• [Aim of the exercise]
Return the listing below unchanged, minus its pictures.
** START Material **
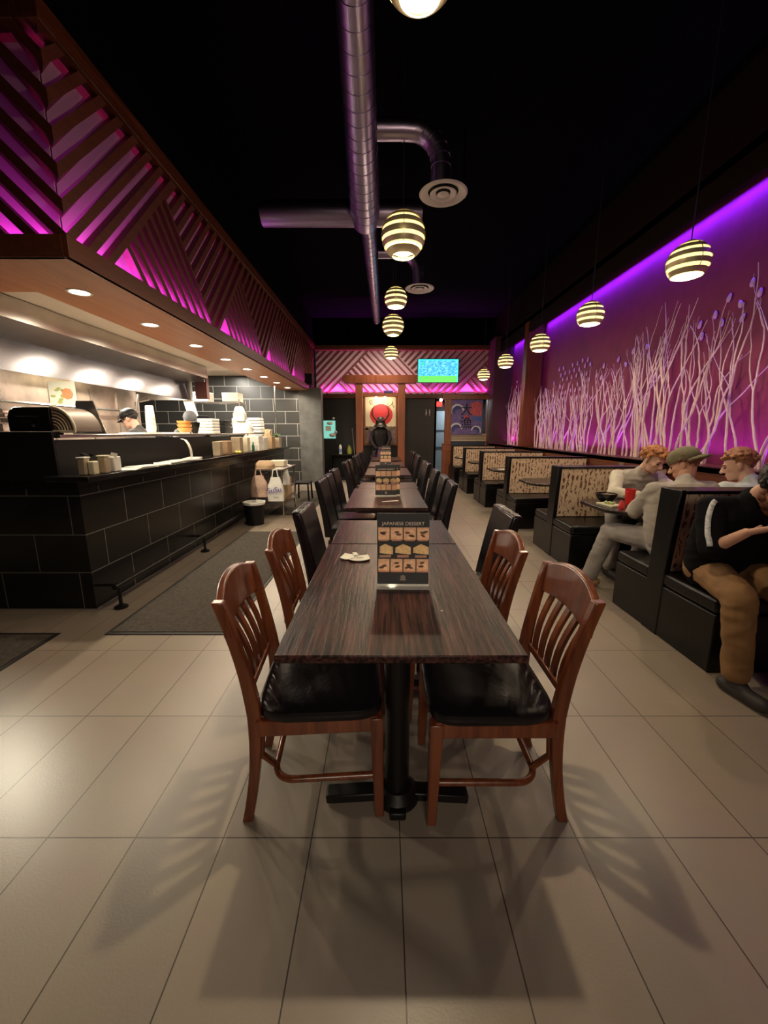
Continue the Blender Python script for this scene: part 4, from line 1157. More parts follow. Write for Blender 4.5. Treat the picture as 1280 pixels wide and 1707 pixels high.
# bar-top containers near the corner
def tub(loc, w_, d_, h_, m, lab, lid=None, cat='container'):
    t = thing('container', loc, lab, cat)
    mm = MB(); mm.box(-w_ / 2, w_ / 2, -d_ / 2, d_ / 2, 0, h_); mm.build('tub', m, t, bevel=.008)
    if lid: MB().box(-w_ / 2 - .004, w_ / 2 + .004, -d_ / 2 - .004, d_ / 2 + .004, h_, h_ + .012).build('lid', lid, t, bevel=.003)
    return t
M_tan = mat('tan_tub', (.45, .36, .25), .5, var=.2)
tub((-2.235, 3.0, BTZ), .055, .06, .12, M_tan, 'tan square tub at the near corner of the bar, leftmost of the condiment group', M_foam)
tub((-2.18, 3.02, BTZ), .045, .06, .10, M_cream, 'small cream box right of the tan tub at the near corner of the bar')
tub((-2.18, 3.14, BTZ), .06, .06, .125, M_tan, 'tall tan tub behind the small cream box on the bar', M_cream)
tub((-2.21, 3.28, BTZ), .09, .09, .12, M_foam, 'white rounded dispenser box in the condiment group on the bar')
solo('sunglasses', MB().tube([(-.05, 0, 0), (-.03, -.01, .018), (0, 0, .004), (.03, -.01, .018), (.05, 0, 0)], .006, 8).ell((-.03, -.008, .008), (.02, .006, .014), 8).ell((.03, -.008, .008), (.02, .006, .014), 8), M_dark, (-2.22, 3.03, BTZ + .137), 'black sunglasses-like bundle resting on the tubs at the near end of the bar', 'glasses')
solo('price_card', MB().obox((0, 0, .06), (.05, .004, .04), (R(-10), R(12), 0)).tube([(0, 0, 0), (0, 0, .045)], .003), M_paper, (-2.17, 3.25, BTZ + .07), 'small white price card on a stick above the condiment group', 'card')
for i, (x, y, r_, w_) in enumerate([(-2.19, 3.45, 20, .13), (-2.22, 3.75, -15, .14), (-2.2, 4.0, 30, .12), (-2.23, 4.25, 5, .13), (-2.2, 4.5, -25, .12), (-2.25, 4.75, 12, .12)]):
    solo('order_slip', MB().box(-w_ * .62, w_ * .62, -.15, .15, 0, .004 + .002 * i), M_paper, (x, y, BTZ + .001 + i * .0006), f'flat cream paper slip on the bar top, {ordn[i]} from the camera', 'paper', 'paper slips on the bar', rz=R(r_))
t = thing('receipt_strip', (-2.25, 4.62, BTZ), 'curling white receipt strip standing up from the bar top', 'receipt')
MB().add(*(lambda P: ([(x_ + dx, 0 + dy, z_) for x_, z_ in P for dx, dy in ((-.0, -.03), (.0, .03))], [(2 * i, 2 * i + 1, 2 * i + 3, 2 * i + 2) for i in range(len(P) - 1)]))([(.05, 0), (.055, .06), (.05, .12), (.03, .18), (-.0, .225), (-.045, .24)])).build('strip', M_paper, t)
t['label'] = 'curling white receipt strip standing up from the bar top'
# pass shelf load
t = thing('cup_stack', (-2.62, 4.62, PS), 'tall stack of white foam cups on the pass shelf in front of the cook', 'cups')
MB().lathe([(.040, 0), (.052, .06), (.04, .30), (.035, .31), (.001, .31)], n=22, caps=True).build('lower_cups', M_foam, t)
MB().lathe([(.045, .1), (.053, .105), (.053, .11)], n=22).lathe([(.043, .16), (.050, .165), (.050, .17)], n=22).build('cup_rims', M_white, t)
for i, (y, nn) in enumerate([(4.35, 1), (5.0, 1)]):
    plate((-2.58, y, PS), .26, .34, M_foam, ['flat white tray under the foam cup stack', 'flat white tray right of the foam cup stack'][i])
for k in range(3):
    bowl((-2.6, 5.35, PS + .045 * k), .09, .07, mat('orange_bowl', (.75, .38, .10), .4), ['lowest', 'middle', 'top'][k] + ' orange bowl of the nested pile on the pass shelf')
bowl((-2.6, 5.62, PS), .08, .15, M_bowlb, 'tall black pot between the orange bowls and the white boxes on the pass shelf')
for k in range(5):
    tub((-2.56, 6.0, PS + .042 * k), .22, .26, .038, M_foam, ['lowest', 'second from the bottom', 'middle', 'fourth from the bottom', 'top'][k] + ' white takeaway box of the pile on the pass shelf', None, 'box')
for k in range(6):
    tub((-2.56, 6.45, PS + .034 * k), .22, .28, .030, M_dark, ['lowest', 'second from the bottom', 'third from the bottom', 'fourth from the bottom', 'fifth from the bottom', 'top'][k] + ' black takeaway box of the dark pile on the pass shelf', None, 'box')
def bag(loc, w_, d_, h_, m, lab, rz=0, handles=False, seed=1, name='paper_bag'):
    t = thing(name, loc, lab, 'bag', None, rz)
    r_ = random.Random(seed); mm = MB(); n = 14; rows = 7; vs = []; fs = []
    for i in range(rows):
        q = i / (rows - 1)
        for k in range(n):
            a = 2 * PI * k / n
            ca, sa = math.cos(a), math.sin(a)
            e = .45
            sc = (1 - .45 * max(0, q - .55) / .45) * (1 + r_.uniform(-.06, .06))
            vs.append((w_ / 2 * math.copysign(abs(ca) ** e, ca) * sc, d_ / 2 * math.copysign(abs(sa) ** e, sa) * (sc - .3 * q), h_ * q + r_.uniform(-.01, .01) * (1 if 0 < i < rows - 1 else 0)))
    for i in range(rows - 1):
        for k in range(n):
            fs.append((i * n + k, i * n + (k + 1) % n, (i + 1) * n + (k + 1) % n, (i + 1) * n + k))
    fs.append(tuple(range(n))[::-1]); fs.append(tuple((rows - 1) * n + k for k in range(n)))
    mm.add(vs, fs).build('bag_body', m, t)
    if handles:
        MB().tube([(-w_ * .2, 0, h_ * .95), (-w_ * .12, 0, h_ * 1.3), (w_ * .1, 0, h_ * 1.32), (w_ * .2, 0, h_ * .95)], .010, 6).build('handles', m, t)
    return t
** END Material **
• [Exercise result]
Continue the Blender Python script for this scene: part 4, from line 1157. More parts follow. Write for Blender 4.5. Treat the picture as 1280 pixels wide and 1707 pixels high.
# bar-top containers near the corner
def tub(loc, w_, d_, h_, m, lab, lid=None, cat='container'):
    t = thing('container', loc, lab, cat)
    mm = MB(); mm.box(-w_ / 2, w_ / 2, -d_ / 2, d_ / 2, 0, h_); mm.build('tub', m, t, bevel=.008)
    if lid: MB().box(-w_ / 2 - .004, w_ / 2 + .004, -d_ / 2 - .004, d_ / 2 + .004, h_, h_ + .012).build('lid', lid, t, bevel=.003)
    return t
M_tan = mat('tan_tub', (.45, .36, .25), .5, var=.2)
tub((-2.235, 3.0, BTZ), .055, .06, .12, M_tan, 'tan square tub at the near corner of the bar, leftmost of the condiment group', M_foam)
tub((-2.18, 3.02, BTZ), .045, .06, .10, M_cream, 'small cream box right of the tan tub at the near corner of the bar')
tub((-2.18, 3.14, BTZ), .06, .06, .125, M_tan, 'tall tan tub behind the small cream box on the bar', M_cream)
tub((-2.21, 3.28, BTZ), .09, .09, .12, M_foam, 'white rounded dispenser box in the condiment group on the bar')
solo('sunglasses', MB().tube([(-.05, 0, 0), (-.03, -.01, .018), (0, 0, .004), (.03, -.01, .018), (.05, 0, 0)], .006, 8).ell((-.03, -.008, .008), (.02, .006, .014), 8).ell((.03, -.008, .008), (.02, .006, .014), 8), M_dark, (-2.22, 3.03, BTZ + .137), 'black sunglasses-like bundle resting on the tubs at the near end of the bar', 'glasses')
solo('price_card', MB().obox((0, 0, .06), (.05, .004, .04), (R(-10), R(12), 0)).tube([(0, 0, 0), (0, 0, .045)], .003), M_paper, (-2.17, 3.25, BTZ + .07), 'small white price card on a stick above the condiment group', 'card')
for i, (x, y, r_, w_) in enumerate([(-2.19, 3.45, 20, .13), (-2.22, 3.75, -15, .14), (-2.2, 4.0, 30, .12), (-2.23, 4.25, 5, .13), (-2.2, 4.5, -25, .12), (-2.25, 4.75, 12, .12)]):
    solo('order_slip', MB().box(-w_ * .62, w_ * .62, -.15, .15, 0, .004 + .002 * i), M_paper, (x, y, BTZ + .001 + i * .0006), f'flat cream paper slip on the bar top, {ordn[i]} from the camera', 'paper', 'paper slips on the bar', rz=R(r_))
t = thing('receipt_strip', (-2.25, 4.62, BTZ), 'curling white receipt strip standing up from the bar top', 'receipt')
MB().add(*(lambda P: ([(x_ + dx, 0 + dy, z_) for x_, z_ in P for dx, dy in ((-.0, -.03), (.0, .03))], [(2 * i, 2 * i + 1, 2 * i + 3, 2 * i + 2) for i in range(len(P) - 1)]))([(.05, 0), (.055, .06), (.05, .12), (.03, .18), (-.0, .225), (-.045, .24)])).build('strip', M_paper, t)
t['label'] = 'curling white receipt strip standing up from the bar top'
# pass shelf load
t = thing('cup_stack', (-2.62, 4.62, PS), 'tall stack of white foam cups on the pass shelf in front of the cook', 'cups')
MB().lathe([(.040, 0), (.052, .06), (.04, .30), (.035, .31), (.001, .31)], n=22, caps=True).build('lower_cups', M_foam, t)
MB().lathe([(.045, .1), (.053, .105), (.053, .11)], n=22).lathe([(.043, .16), (.050, .165), (.050, .17)], n=22).build('cup_rims', M_white, t)
for i, (y, nn) in enumerate([(4.35, 1), (5.0, 1)]):
    plate((-2.58, y, PS), .26, .34, M_foam, ['flat white tray under the foam cup stack', 'flat white tray right of the foam cup stack'][i])
for k in range(3):
    bowl((-2.6, 5.35, PS + .045 * k), .09, .07, mat('orange_bowl', (.75, .38, .10), .4), ['lowest', 'middle', 'top'][k] + ' orange bowl of the nested pile on the pass shelf')
bowl((-2.6, 5.62, PS), .08, .15, M_bowlb, 'tall black pot between the orange bowls and the white boxes on the pass shelf')
for k in range(5):
    tub((-2.56, 6.0, PS + .042 * k), .22, .26, .038, M_foam, ['lowest', 'second from the bottom', 'middle', 'fourth from the bottom', 'top'][k] + ' white takeaway box of the pile on the pass shelf', None, 'box')
for k in range(6):
    tub((-2.56, 6.45, PS + .034 * k), .22, .28, .030, M_dark, ['lowest', 'second from the bottom', 'third from the bottom', 'fourth from the bottom', 'fifth from the bottom', 'top'][k] + ' black takeaway box of the dark pile on the pass shelf', None, 'box')
def bag(loc, w_, d_, h_, m, lab, rz=0, handles=False, seed=1, name='paper_bag'):
    t = thing(name, loc, lab, 'bag', None, rz)
    r_ = random.Random(seed); mm = MB(); n = 14; rows = 7; vs = []; fs = []
    for i in range(rows):
        q = i / (rows - 1)
        for k in range(n):
            a = 2 * PI * k / n
            ca, sa = math.cos(a), math.sin(a)
            e = .45
            sc = (1 - .45 * max(0, q - .55) / .45) * (1 + r_.uniform(-.06, .06))
            vs.append((w_ / 2 * math.copysign(abs(ca) ** e, ca) * sc, d_ / 2 * math.copysign(abs(sa) ** e, sa) * (sc - .3 * q), h_ * q + r_.uniform(-.01, .01) * (1 if 0 < i < rows - 1 else 0)))
    for i in range(rows - 1):
        for k in range(n):
            fs.append((i * n + k, i * n + (k + 1) % n, (i + 1) * n + (k + 1) % n, (i + 1) * n + k))
    fs.append(tuple(range(n))[::-1]); fs.append(tuple((rows - 1) * n + k for k in range(n)))
    mm.add(vs, fs).build('bag_body', m, t)
    if handles:
        MB().tube([(-w_ * .2, 0, h_ * .95), (-w_ * .12, 0, h_ * 1.3), (w_ * .1, 0, h_ * 1.32), (w_ * .2, 0, h_ * .95)], .010, 6).build('handles', m, t)
    return t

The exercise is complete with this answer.